Julia is without a doubt Stefan’s greatest accomplishment, but he has had other accolades as well – like holding the Guinness World Record for the New York Subway Challenge. The challenge requires riding the NYC subway, stopping in every single station in the system, as fast as possible. He and five friends completed the challenge in 24 hours, 54 minutes, 3 seconds, and held the record from 2006 until 2010. Achieving that time required intense training, practicing transfers, and memorizing station layouts. “We must have looked really cool,” says Stefan, recalling he and his friends running from train to train with backpacks full of food and pillows under their arms. He added, “Just like creating Julia. It’s like being a person with your own religion. Everyone thinks it’s crazy until it actually takes off.”

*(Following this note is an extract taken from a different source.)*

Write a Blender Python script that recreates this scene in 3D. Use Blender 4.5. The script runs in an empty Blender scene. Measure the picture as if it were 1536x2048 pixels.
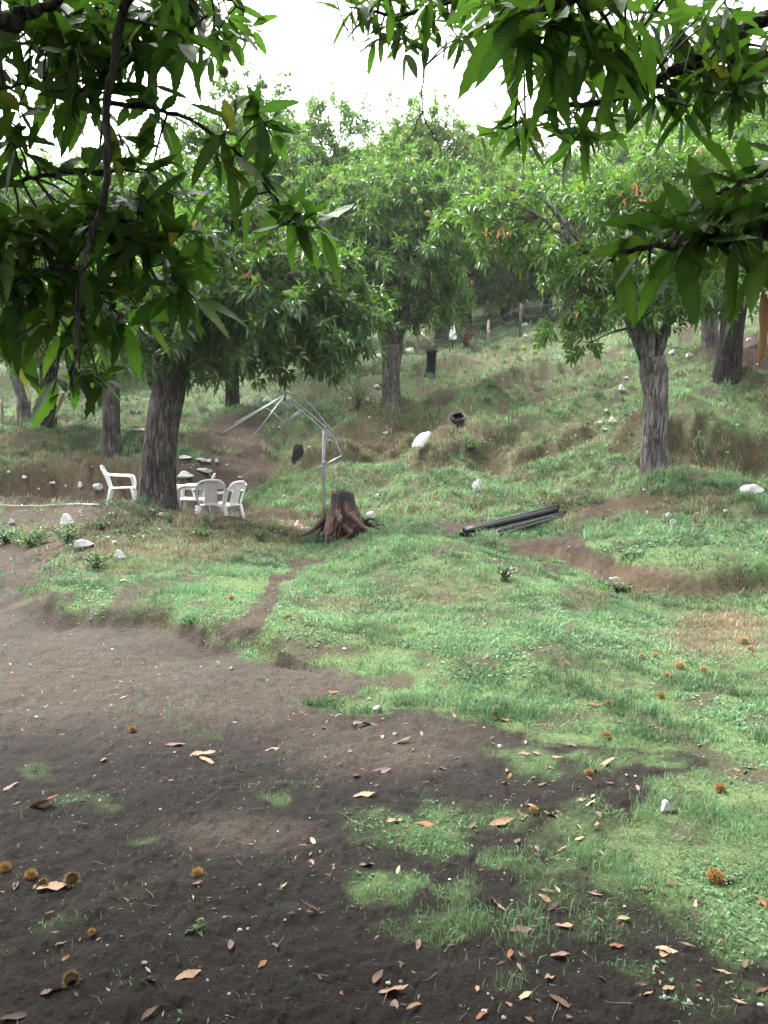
import bpy, math, random
import numpy as np
from mathutils import Vector

# ------------------------------------------------------------------ camera, sky, sun, exposure
SC = bpy.context.scene
COL = SC.collection
R = math.radians
CAM_Z = 1.55
PITCH = R(5.8)
F = 1607.0                                   # focal length in photo pixels (1536 x 2048)

cam_d = bpy.data.cameras.new('camera')
cam_d.sensor_fit = 'VERTICAL'
cam_d.angle = 2 * math.atan(1024.0 / F)
cam_d.clip_start = 0.05
cam_d.clip_end = 3000
cam = bpy.data.objects.new('camera', cam_d)
COL.objects.link(cam)
cam.location = (0, 0, CAM_Z)
cam.rotation_euler = (math.pi / 2 - PITCH, 0, 0)
SC.camera = cam

SUN_EL, SUN_AZ = R(58), R(-40)               # azimuth from +Y towards +X
world = bpy.data.worlds.new('World')
SC.world = world
world.use_nodes = True
wn, wl = world.node_tree.nodes, world.node_tree.links
wn.clear()
sky = wn.new('ShaderNodeTexSky')
sky.sky_type = 'NISHITA'
sky.sun_disc = False
sky.sun_elevation = SUN_EL
sky.sun_rotation = SUN_AZ
sky.air_density = 1.0
sky.dust_density = 5.0
sky.ozone_density = 1.0
hsv = wn.new('ShaderNodeHueSaturation')      # an overcast sky: nearly white
hsv.inputs['Saturation'].default_value = 0.22
bg = wn.new('ShaderNodeBackground')
bg.inputs['Strength'].default_value = 0.15
wo = wn.new('ShaderNodeOutputWorld')
wl.new(sky.outputs[0], hsv.inputs['Color'])
wl.new(hsv.outputs[0], bg.inputs[0])
wl.new(bg.outputs[0], wo.inputs[0])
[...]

Stefan reports that his work is “a lot less stressful since pre-1.0.” He and his partners continue to find ways to improve Julia. Reflecting on his career and how he got to this point he noted, “Not accidentally, the four of us that started this project are wild optimists. We truly believe that things can be better. Stefan’s “wild optimism” has guided him from a seventh grader teaching himself how to code to a pioneer pushing the boundaries of programming for science and research. His parting message to all Grace students? “Be willing to try things that seem crazy.”